Provided data:
[start]
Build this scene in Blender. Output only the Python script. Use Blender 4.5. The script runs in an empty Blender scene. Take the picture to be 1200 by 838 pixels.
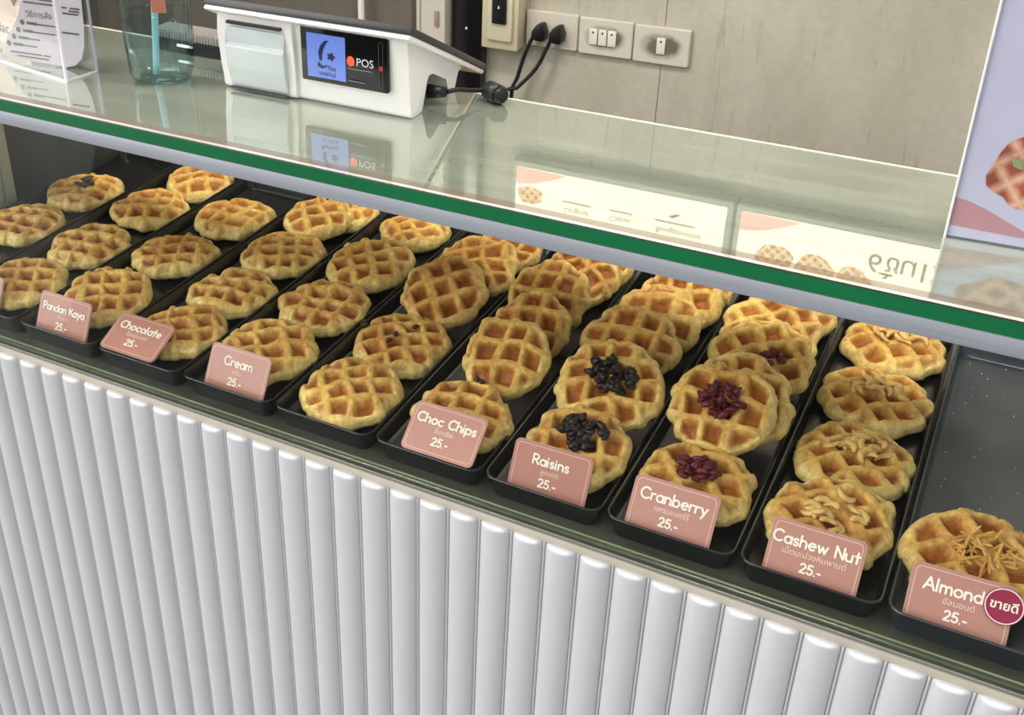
import bpy, bmesh, math, random
import numpy as np
from mathutils import Matrix, Vector

S = bpy.context.scene
COL = S.collection

# ------------------------------------------------------------------ camera
cam_d = bpy.data.cameras.new('camera')
cam = bpy.data.objects.new('camera', cam_d)
COL.objects.link(cam)
cam.matrix_world = Matrix(((0.867238, -0.235171, 0.438855, 1.04179),
                           (0.497559, 0.441708, -0.746545, -0.85920),
                           (-0.01828, 0.865788, 0.500077, 0.78152),
                           (0, 0, 0, 1)))
cam_d.sensor_fit = 'HORIZONTAL'
cam_d.sensor_width = 36
cam_d.lens = 41.129
cam_d.shift_x = 0.13204
cam_d.shift_y = -0.05336
cam_d.clip_start = 0.02
S.camera = cam

# ------------------------------------------------------------------ world, exposure
w = bpy.data.worlds.new('daylight')
S.world = w
w.use_nodes = True
wn = w.node_tree.nodes
wn['Background'].inputs[0].default_value = (0.93, 0.97, 1.0, 1)
wn['Background'].inputs[1].default_value = 0.85
S.view_settings.view_transform = 'Standard'
S.view_settings.look = 'None'
S.view_settings.gamma = 1
S.view_settings.use_curve_mapping = False
S.view_settings.exposure = 0.25
# hazy daylight from the open street side, front left
sun_d = bpy.data.lights.new('hazy_sun', 'SUN'); sun_d.energy = 1.9; sun_d.angle = math.radians(55); sun_d.color = (1.0, .985, .95)
sun = bpy.data.objects.new('hazy_sun', sun_d); COL.objects.link(sun)
sun.rotation_euler = Vector((.62, .62, -.48)).to_track_quat('-Z', 'Y').to_euler()

# ------------------------------------------------------------------ helpers
def lin(r, g, b):
    f = lambda c: (c / 255 / 12.92) if c <= 10 else ((c / 255 + .055) / 1.055) ** 2.4
    return (f(r), f(g), f(b), 1)

MATS = {}
def mat(name, rgb, rough=.5, spec=.5, metal=0, noise=0, nscale=20, bump=0, bscale=60, coat=0, emit=0, stretch=None, trans=0, ior=1.45):
    if name in MATS:
        return MATS[name]
    m = bpy.data.materials.new(name); m.use_nodes = True
    nt = m.node_tree; b = nt.nodes['Principled BSDF']
    c = lin(*rgb)
    b.inputs['Base Color'].default_value = c
    b.inputs['Roughness'].default_value = rough
    b.inputs['Specular IOR Level'].default_value = spec
    b.inputs['Metallic'].default_value = metal
    b.inputs['IOR'].default_value = ior
    b.inputs['Coat Weight'].default_value = coat
    b.inputs['Transmission Weight'].default_value = trans
    if emit:
        b.inputs['Emission Color'].default_value = c
        b.inputs['Emission Strength'].default_value = emit
    if noise or bump:
        tc = nt.nodes.new('ShaderNodeTexCoord')
        src = tc.outputs['Object']
        if stretch:
            mp = nt.nodes.new('ShaderNodeMapping'); mp.inputs['Scale'].default_value = stretch
            nt.links.new(src, mp.inputs[0]); src = mp.outputs[0]
    if noise:
        n = nt.nodes.new('ShaderNodeTexNoise'); n.inputs['Scale'].default_value = nscale; n.inputs['Detail'].default_value = 5
        nt.links.new(src, n.inputs['Vector'])
        r = nt.nodes.new('ShaderNodeValToRGB')
        r.color_ramp.elements[0].position = .3; r.color_ramp.elements[1].position = .7
        r.color_ramp.elements[0].color = (*[x * (1 - noise) for x in c[:3]], 1)
        r.color_ramp.elements[1].color = (*[min(1, x * (1 + noise * .6)) for x in c[:3]], 1)
        nt.links.new(n.outputs['Fac'], r.inputs[0]); nt.links.new(r.outputs[0], b.inputs['Base Color'])
    if bump:
        n2 = nt.nodes.new('ShaderNodeTexNoise'); n2.inputs['Scale'].default_value = bscale; n2.inputs['Detail'].default_value = 4
        nt.links.new(src, n2.inputs['Vector'])
        bp = nt.nodes.new('ShaderNodeBump'); bp.inputs['Strength'].default_value = bump; bp.inputs['Distance'].default_value = .002
        nt.links.new(n2.outputs['Fac'], bp.inputs['Height']); nt.links.new(bp.outputs[0], b.inputs['Normal'])
    MATS[name] = m
    return m

def thin_glass(name, tint=(.97, .99, .98), ior=1.45, rough=0.0, boost=1.0):
    m = bpy.data.materials.new(name); m.use_nodes = True
    nt = m.node_tree; nt.nodes.clear()
    o = nt.nodes.new('ShaderNodeOutputMaterial'); mx = nt.nodes.new('ShaderNodeMixShader')
    t = nt.nodes.new('ShaderNodeBsdfTransparent'); t.inputs[0].default_value = (*tint, 1)
    g = nt.nodes.new('ShaderNodeBsdfGlossy'); g.inputs['Roughness'].default_value = rough
    f = nt.nodes.new('ShaderNodeLayerWeight'); f.inputs['Blend'].default_value = .5
    pw = nt.nodes.new('ShaderNodeMath'); pw.operation = 'POWER'; pw.inputs[1].default_value = 5
    f0 = ((ior - 1) / (ior + 1)) ** 2 * boost
    mm = nt.nodes.new('ShaderNodeMath'); mm.operation = 'MULTIPLY_ADD'; mm.inputs[1].default_value = 1 - f0; mm.inputs[2].default_value = f0
    nt.links.new(f.outputs['Facing'], pw.inputs[0]); nt.links.new(pw.outputs[0], mm.inputs[0]); nt.links.new(mm.outputs[0], mx.inputs[0])
    nt.links.new(t.outputs[0], mx.inputs[1]); nt.links.new(g.outputs[0], mx.inputs[2])
    nt.links.new(mx.outputs[0], o.inputs[0])
    MATS[name] = m
    return m

def edge_tint(m, tint, edge):
    nt = m.node_tree; t = [n for n in nt.nodes if n.type == 'BSDF_TRANSPARENT'][0]
    lw = nt.nodes.new('ShaderNodeLayerWeight'); lw.inputs['Blend'].default_value = .5
    p = nt.nodes.new('ShaderNodeMath'); p.operation = 'POWER'; p.inputs[1].default_value = 2.5
    mx = nt.nodes.new('ShaderNodeMixRGB'); mx.inputs[1].default_value = (*tint, 1); mx.inputs[2].default_value = (*edge, 1)
    nt.links.new(lw.outputs['Facing'], p.inputs[0]); nt.links.new(p.outputs[0], mx.inputs[0]); nt.links.new(mx.outputs[0], t.inputs[0])

def tag(o, label=None, cat=None, group=None, kind=None):
    if label: o['label'] = label
    if cat: o['category'] = cat
    if group: o['group'] = group
    if kind: o['kind'] = kind
    return o

def thing(name, label, cat, loc=(0, 0, 0), rot=(0, 0, 0), group=None):
    o = bpy.data.objects.new(name, None); o.empty_display_size = .02
    COL.objects.link(o); o.location = loc; o.rotation_euler = rot
    return tag(o, label, cat, group)

def link(name, me, m=None, parent=None, loc=None, rot=None):
    o = bpy.data.objects.new(name, me); COL.objects.link(o)
    if m is not None and not me.materials:
        for x in (m if isinstance(m, (list, tuple)) else [m]):
            me.materials.append(x)
    if parent: o.parent = parent
    if loc: o.location = loc
    if rot: o.rotation_euler = rot
    return o

def mesh(name, v, f, m=None, parent=None, smooth=False, loc=None, rot=None):
    me = bpy.data.meshes.new(name)
    me.from_pydata([tuple(map(float, p)) for p in v], [], [tuple(int(i) for i in p) for p in f]); me.update()
    if smooth: me.shade_smooth()
    return link(name, me, m, parent, loc, rot)

def bm_obj(name, bm, m, parent=None, smooth=False, loc=None, rot=None):
    bmesh.ops.recalc_face_normals(bm, faces=bm.faces)
    me = bpy.data.meshes.new(name); bm.to_mesh(me); bm.free()
    if smooth:
        me.shade_smooth()
        me.set_sharp_from_angle(angle=math.radians(40))
    return link(name, me, m, parent, loc, rot)

def box_bm(x0, x1, y0, y1, z0, z1, bev=0, seg=2, bm=None):
    b2 = bmesh.new()
    bmesh.ops.create_cube(b2, size=1)
    for v in b2.verts:
        v.co = Vector(((x0 + x1) / 2 + v.co.x * (x1 - x0), (y0 + y1) / 2 + v.co.y * (y1 - y0), (z0 + z1) / 2 + v.co.z * (z1 - z0)))
    if bev:
        bmesh.ops.bevel(b2, geom=list(b2.edges), offset=bev, segments=seg, profile=.5, affect='EDGES')
    if bm is None:
        return b2
    me = bpy.data.meshes.new('t'); b2.to_mesh(me); b2.free(); bm.from_mesh(me); bpy.data.meshes.remove(me)
    return bm

def box(name, x0, x1, y0, y1, z0, z1, m, parent=None, bev=0, seg=2):
    return bm_obj(name, box_bm(x0, x1, y0, y1, z0, z1, bev, seg), m, parent, smooth=bev > 0)

def prism(name, pts, axis, a0, a1, m, parent=None, bev=0, smooth=False):
    """outline pts extruded along axis ('x': pts are (y,z); 'y': pts are (x,z); 'z': pts are (x,y))"""
    bm = bmesh.new()
    def P(p, a): return {'x': (a, p[0], p[1]), 'y': (p[0], a, p[1]), 'z': (p[0], p[1], a)}[axis]
    A = [bm.verts.new(P(p, a0)) for p in pts]; B = [bm.verts.new(P(p, a1)) for p in pts]
    bm.faces.new(A); bm.faces.new(B[::-1]); n = len(pts)
    for i in range(n): bm.faces.new((A[i], B[i], B[(i + 1) % n], A[(i + 1) % n]))
    if bev: bmesh.ops.bevel(bm, geom=list(bm.edges), offset=bev, segments=2, profile=.5, affect='EDGES', clamp_overlap=True)
    return bm_obj(name, bm, m, parent, smooth or bev > 0)

def rrect(w, h, r, n=5):
    p = []
    for cx, cy, a in ((w / 2 - r, h / 2 - r, 0), (-w / 2 + r, h / 2 - r, 90), (-w / 2 + r, -h / 2 + r, 180), (w / 2 - r, -h / 2 + r, 270)):
        for i in range(n + 1):
            t = math.radians(a + 90 * i / n); p.append((cx + r * math.cos(t), cy + r * math.sin(t)))
    return p

def loft(rings, closed=True, cap0=False, cap1=False):
    v = []; f = []; n = len(rings[0])
    for r in rings: v += list(r)
    for k in range(len(rings) - 1):
        for i in range(n if closed else n - 1):
            j = (i + 1) % n
            f.append((k * n + i, k * n + j, (k + 1) * n + j, (k + 1) * n + i))
    if cap0: f.append(tuple(range(n))[::-1])
    if cap1: f.append(tuple((len(rings) - 1) * n + i for i in range(n)))
    return v, f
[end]
Exercise: Up to and including the line containing "COL = S.collection", repeat every line from the start of the data, but none of the pictures.

Task response:
Build this scene in Blender. Output only the Python script. Use Blender 4.5. The script runs in an empty Blender scene. Take the picture to be 1200 by 838 pixels.
import bpy, bmesh, math, random
import numpy as np
from mathutils import Matrix, Vector

S = bpy.context.scene
COL = S.collection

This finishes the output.